Translation: “I got mine so screw you, jack.”
Unregulated capitalism seeks constant growth, constant expansion of markets, constant increases in efficiency and profitability for the owners.
In the world brought about by the Industrial Revolution and the enforced peace of the Nuclear Age, the only way this can be done is by exploiting consumers, inducing them to constantly by new stuff at ever increasing prices.
The profits on the new stuff are driven up by demand but they reach a saturation point where the consumers can afford to pay no more.
At which point the owners drive costs down by whatever means necessary…short of slashing their own pay and bonuses.
As demonstrated in Part One, all costs are human costs…
…just as all value is human value.
To keep making more money the owners must drive up demand on goods and services while simultaneously driving down the human costs (i.e., wages / salaries / royalties / residuals)
To do this they offer onerous terms of credit, coercing their victims…er, consumers to go deeper and deeper into debt to pay for the things the capitalists tell them they must have.
And, yes, coercion is exactly the right term to use here: When as much advertising and marketing goes into persuading consumers not to buy something we can talk about them being on an equal basis with the huckster overlords.
If humanity won’t provide a governing force against rampant capitalism, the universe will.

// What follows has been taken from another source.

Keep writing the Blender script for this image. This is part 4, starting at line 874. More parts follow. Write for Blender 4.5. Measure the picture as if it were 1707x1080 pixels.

If the challenges of climate change aren’t met, that’s thoroughly capable at the very least of disrupting and possibly destroying not just capitalism but civilization as a whole.
The destruction of humanity
can’t be ruled out, either.
But within every solution comes the seeds of a new problem, and while AI and automation and remote work promise to do much to cut down on the demands that fuel climate change, in many cases they do so by eliminating the need of human workers and management.
Question: What are we going to do with seven and a half billion unemployed and unemployable human beings?